Incluso, ahora, desde un enfoque de “renta básica”, se reclama la “universalización” de un ingreso mínimo.
Por caso, en la Argentina debe pensarse en la crisis del 2001 y la instalación de los planes de jefes y jefas de hogar, orientados a dos millones de personas al comienzo del 2002. Esa lógica de plan social es lo que se extendió, ya no solo como política pública, sino como demanda de organizaciones sociales que requieren asistencia estatal material y dineraria.
En todos los casos, focal, masiva o universal, se trata de una política compensatoria, que supone allegar ingresos a sectores sociales para satisfacer necesidades elementales en una cotidianeidad definida por relaciones monetario-mercantiles.
La sociedad capitalista se sustenta en una creciente mercantilización de la vida cotidiana y, por ende, la necesidad de ingresos monetarios para resolver en el mercado los bienes y servicios necesarios para atender la cotidianeidad.
Con la extensión del desempleo y el empobrecimiento aumentan, más allá de las denominaciones, diferentes planes sociales, sustentados desde la política pública, la que aparece restringida en la utilización de fondos por imperio de un sentido común instalado de austeridad fiscal, devenido en paradigma esencial de la liberalización hegemónica desde la crisis de los 60/70.
Es una situación condicionada y agravada por ingentes recursos destinados a sustentar actividades empresarias deficitarias (subsidios empresarios, por caso a la energía o al transporte) y obligaciones externas agravadas por una insustentable deuda pública.
Los argumentos más destacados apuntan a que los planes o subsidios personales ahuyentan la oferta de fuerza de trabajo, y desde otro ángulo, que la política pública debiera promover el empleo más que allegar ingresos monetarios a los más necesitados. El primer argumento se sustenta desde la lógica que el Mercado todo lo resuelve desde y con la iniciativa privada, y en el segundo en la omnipotencia del Estado.
Hemos sostenido en varias ocasiones que tanto el “mercado” como el “estado” suponen relaciones sociales, que en el capitalismo favorecen el régimen de la ganancia y la acumulación, por lo que está en discusión debiera ser el mismo orden socioeconómico. Desde esa concepción es que puede analizarse la política social sustentada en la distribución de ingresos a la población más necesitada. Incluso supone discutir el sentido de la demanda de los movimientos sociales.
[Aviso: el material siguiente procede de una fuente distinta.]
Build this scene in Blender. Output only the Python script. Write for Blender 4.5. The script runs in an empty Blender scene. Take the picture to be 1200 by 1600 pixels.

Pretendemos afirmar que la cuestión de fondo debiera orientarse al rumbo civilizatorio que se pretende construir. No alcanza con política social ampliada si no se discute el modelo productivo y de desarrollo, es decir, ¿qué problemas se pretenden resolver?
Solo a modo de ejemplo mencionemos el reciente informe de Naciones Unidas sobre el cambio climático y la demanda de desandar el privilegio productivo sustentado en hidrocarburos, que contradice lo que Argentina viene promoviendo en su producción insigne en la formación “vaca muerta”.
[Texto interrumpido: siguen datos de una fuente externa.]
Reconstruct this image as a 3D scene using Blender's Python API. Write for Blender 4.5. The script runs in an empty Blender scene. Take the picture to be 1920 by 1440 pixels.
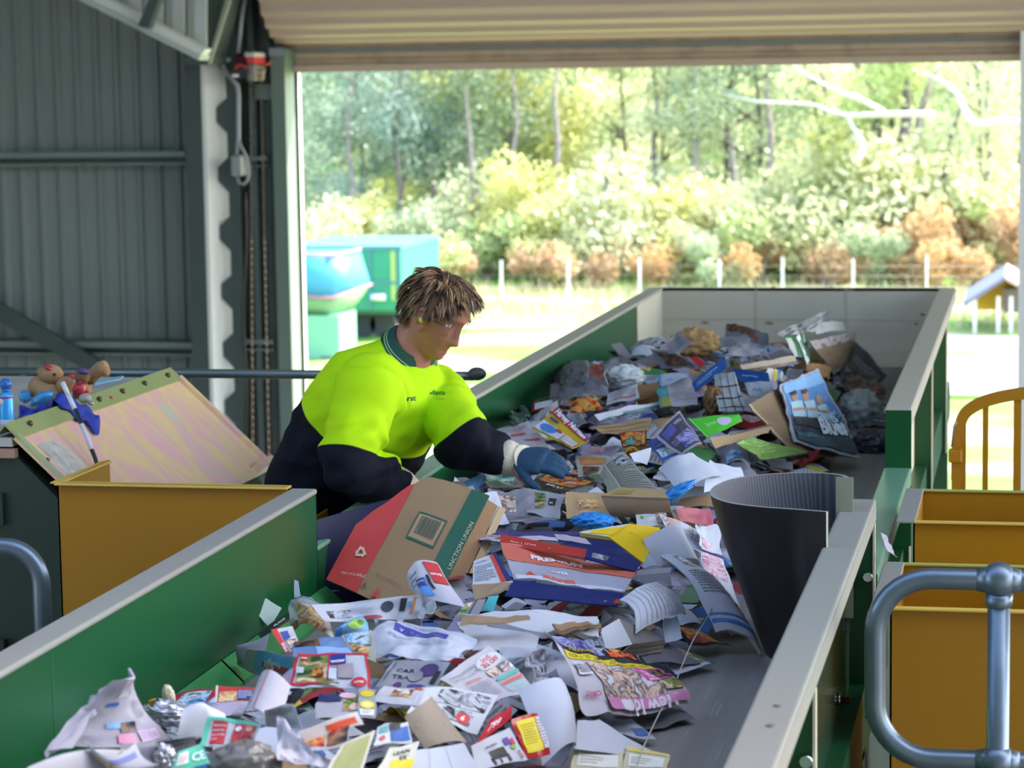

El país necesita discutir su política energética, pensando que se pretende resolver con la producción energética. ¿Es el privilegio la producción y exportación de hidrocarburos no convencionales? O en otro sentido: ¿proyectar un plan energético para estimular un programa de producción que resuelva empleo y necesidades de abastecimiento al mercado interno con sintonía y articulación regional y mundial?
Se trata de un debate necesario, ausente en la discusión electoral. No hay solución a los ingresos populares sin planificación de cambios productivos que especifique qué y cómo producir y distribuir la renta generada socialmente.
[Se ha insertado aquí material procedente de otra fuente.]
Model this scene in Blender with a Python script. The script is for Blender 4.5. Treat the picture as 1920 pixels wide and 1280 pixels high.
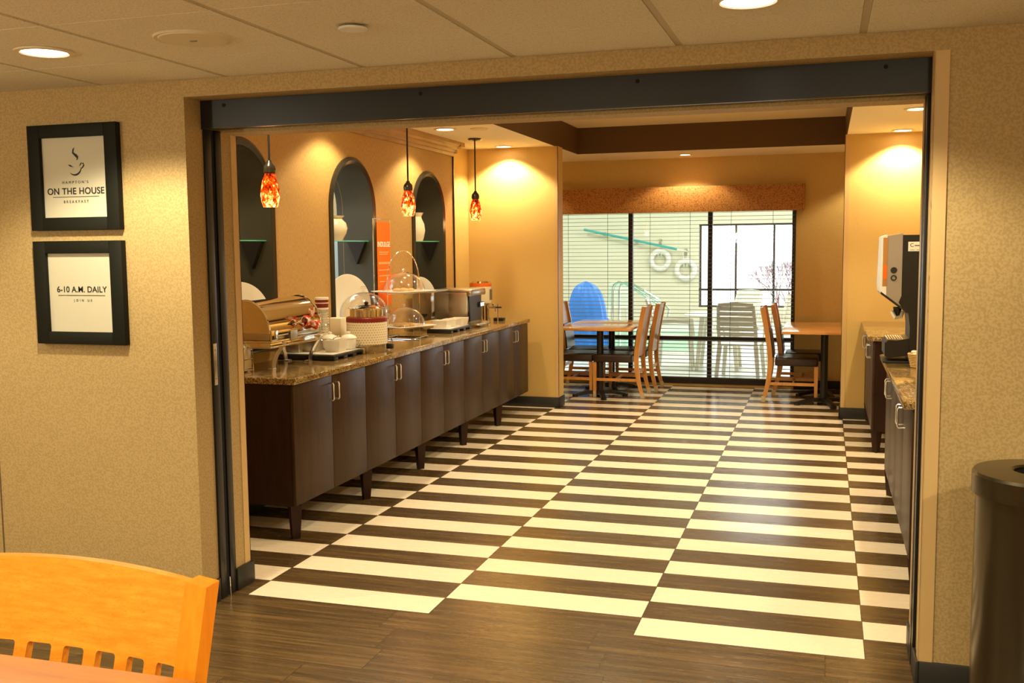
import bpy, bmesh, math, random
from mathutils import Vector, Matrix, Euler
PI = math.pi
S = bpy.context.scene
for o in list(bpy.data.objects): bpy.data.objects.remove(o)
COL = S.collection
random.seed(7)

# ------------------------------------------------------------------ camera, world, exposure
cam_d = bpy.data.cameras.new('camera'); cam = bpy.data.objects.new('camera', cam_d); COL.objects.link(cam)
YAW, PITCH, ROLL, FPX = 0.300858, 0.093911, 0.0098651, 1893.7
fw = Vector((-math.sin(YAW)*math.cos(PITCH), math.cos(YAW)*math.cos(PITCH), -math.sin(PITCH)))
rt = Vector((math.cos(YAW), math.sin(YAW), 0)); dn = fw.cross(rt)
r2 = rt*math.cos(ROLL)+dn*math.sin(ROLL); d2 = -rt*math.sin(ROLL)+dn*math.cos(ROLL)
mw = Matrix((r2, -d2, -fw)).transposed().to_4x4(); mw.translation = Vector((2.56517, -4.03722, 1.61632))
cam.matrix_world = mw
cam_d.sensor_width = 36; cam_d.lens = FPX/1920*36; cam_d.clip_end = 200; cam_d.clip_start = 0.02
S.camera = cam
w = bpy.data.worlds.new('world'); S.world = w; w.use_nodes = True
w.node_tree.nodes['Background'].inputs[0].default_value = (0.90, 0.95, 1.0, 1)
w.node_tree.nodes['Background'].inputs[1].default_value = 4.5
S.view_settings.view_transform = 'Standard'; S.view_settings.look = 'None'
S.view_settings.exposure = 0.0; S.view_settings.gamma = 1; S.view_settings.use_curve_mapping = False
WARM = (1.0, 0.85, 0.55); WARMA = (1.0, 0.89, 0.61)
P_B, P_WIN, P_A, P_POOL, P_PEND, P_BOWL = 66, 42, 108, 125, 1.6, 112

# ------------------------------------------------------------------ materials
def lin(c): return tuple(((x/255)/12.92 if x/255 <= .04045 else ((x/255+.055)/1.055)**2.4) for x in c)+(1,)
class NT:
    def __init__(s, name):
        s.m = bpy.data.materials.new(name); s.m.use_nodes = True; s.t = s.m.node_tree
        s.b = s.t.nodes['Principled BSDF']; s.out = s.t.nodes['Material Output']
    def n(s, ty, ins=None, **kw):
        nd = s.t.nodes.new(ty)
        for k, v in kw.items(): setattr(nd, k, v)
        for k, v in (ins or {}).items():
            if isinstance(v, bpy.types.NodeSocket): s.t.links.new(v, nd.inputs[k])
            else: nd.inputs[k].default_value = v
        return nd
    def math(s, op, a, b=0.0, c=None):
        ins = {0: a, 1: b}
        if c is not None: ins[2] = c
        return s.n('ShaderNodeMath', ins, operation=op).outputs[0]
    def link(s, a, b): s.t.links.new(a, b)
    def co(s, scale=(1, 1, 1), kind='Object', rot=(0, 0, 0)):
        c = s.n('ShaderNodeTexCoord').outputs[kind]
        return s.n('ShaderNodeMapping', {'Vector': c, 'Scale': scale, 'Rotation': rot}).outputs[0]
    def noise(s, vec, sc, det=3, rough=.5):
        return s.n('ShaderNodeTexNoise', {'Vector': vec, 'Scale': sc, 'Detail': det, 'Roughness': rough}).outputs[0]
    def ramp(s, f, stops):
        r = s.n('ShaderNodeValToRGB', {0: f}); e = r.color_ramp.elements
        while len(e) < len(stops): e.new(.5)
        for i, (p, c) in enumerate(stops): e[i].position = p; e[i].color = c
        return r.outputs[0]
    def mix(s, f, a, b):
        r = s.n('ShaderNodeMix', {0: f}, data_type='RGBA')
        for i, v in ((6, a), (7, b)):
            if isinstance(v, bpy.types.NodeSocket): s.link(v, r.inputs[i])
            else: r.inputs[i].default_value = v
        return r.outputs[2]
    def bump(s, h, st=.3, d=.002):
        b = s.n('ShaderNodeBump', {'Height': h, 'Strength': st, 'Distance': d}); s.link(b.outputs[0], s.b.inputs['Normal'])
    def col(s, v):
        if isinstance(v, bpy.types.NodeSocket): s.link(v, s.b.inputs['Base Color'])
        else: s.b.inputs['Base Color'].default_value = v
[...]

Lo que se propone es un debate a fondo sobre el qué hacer económico, que no puede sustentarse en la lógica de la ganancia, ni en un imaginario desde el estado sin confrontar con el poder local y global, lo que demanda un mayoritario consenso social y político para transformar la sociedad en contra y más allá del capitalismo.
Julio C. Gambina. Presidente de la Fundación de Investigaciones Sociales y Políticas, FISYP.